Tuesday, December 27, 2005

AG: Mistakes

I visited Tess Gerritsen’s blog today. Ms. Gerritsen (actually, Dr. Gerritsen, M.D.) is climbing in to my “favorite author” category. I first encountered her work in the novel, GRAVITY, and have gone on to read several other books by her. Today, she posted a message that every novelist understands—mistakes. Worse, mistakes that make it into print.

The problem with being a novelist is that your mistakes are printed and distributed by the thousands. And there is always someone who will point them out to you. That’s not bad—it stings a little, but it’s not a bad thing.

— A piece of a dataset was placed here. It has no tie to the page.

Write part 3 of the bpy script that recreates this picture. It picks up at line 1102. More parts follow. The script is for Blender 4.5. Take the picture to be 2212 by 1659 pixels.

In my Zondervan book, A SHIP POSSESSED, I weave two story lines around a single, WWII submarine. There is a contemporary story set against a mid 1940’s plot. The McGuffin, as Alfred Hitchcock would say, is the submarine. I have a scene where the sub’s commander during the war thinks back to time with his wife when they watched Milton Berle on television. A reader graciously sent me a note reminding me that The Milton Berle show didn’t air until 1948. He even footnoted his research. I had been off by several years.

Here’s the thing: I don’t recall writing the scene. I opened the document on my computer and did a word search. Sure enough, I had written just as the reader said. Odd how the mind works.

Recently, a reader came to my web page and posted a note about my incorrectly using parameter for perimeter. She was correct and I sent a note to my editor. Not only had I incorrectly used the word, I had done it twice.

Some time ago, I read a book by a bestselling author who set much of the action in California. In one scene, he describes the appearance of California Highway Patrol cars. It was a well written description even if he did get the colors wrong.

Such things happen. If an author pens 100,000 words and is 99% correct, then the book contains 1,000 mistakes; 99.9% correct and still 100 goof-ups linger. That speaks only to typos and grammar. Content is a different matter. We, as writers, try to get everything right, but it doesn’t take long to realize that perfection—even with the help of content and line editors—is beyond the human grasp.

So what do we do? We strive for perfection. When the boo-boos make it into print we remind ourselves that it is a common affliction among writers. Carelessness shouldn’t be tolerated, but human frailty should.

It is good to expect the best of yourself, but not perfection. Only one person has the title Perfect.

Alton Gansky lives, writes, and blogs from California. Visit his website at www.altongansky.com.


At 9:07 AM, Blogger Patty said...

Thanks for your candor, Al. I wrote a biblical mistake into a book that was part of a series. I knew the text backward and forward yet still my fingers typed in the wrong info. So embarrassing when a reader posted it on my website, but I thanked her. I made it a part of the character development in a following book, yet still, it does sting to make those kinds of mistakes. We's only human.

At 10:07 AM, Anonymous Ane Mulligan said...

A little humility keeps our feet on the ground, Al. :) But this is a good reminder that while I seek perfection in my writing, I'll always have some small mistakes but hopefully no large, gaping plot holes. Thanks for the smile.

At 6:15 PM, Blogger Domino said...

Thanks for mentioning the possibility of having a book on the bookshelves that is 99.9% perfect, and still people point out those 100 mistakes.

It's helpful to admit our imperfections so we can keep a proper perspective on our successes. I don't have to have the pressure of being mistake-free. All I'm required to do is my best.

It's also helpful to admit that there is ONE who is good. He tends to get His message out in spite of our mistakes.

At 10:20 PM, Blogger Bonnie Calhoun said...

Small imperfections don't bother me...but then again J. D. Stanton is my favorite character, anyone who picks on one of his books has me to answer to, especially the first one!

At 10:51 PM, Blogger Camy Tang said...

You know, I'm with Bonnie--small mistakes don't bother me. I have better things to do than get in a tizzy about a typo. It's sad, though, that there are so many people with eagle eyes who won't hesitate to point out what got missed by an army of crit partners and editors.


At 4:35 PM, Anonymous Betsy Markman, author said...

Thanks for these encouraging words. I just discovered this blog today, and I'm glad I found it. (I hope that someday it will be available via RSS feed.) I will be sure to check back often.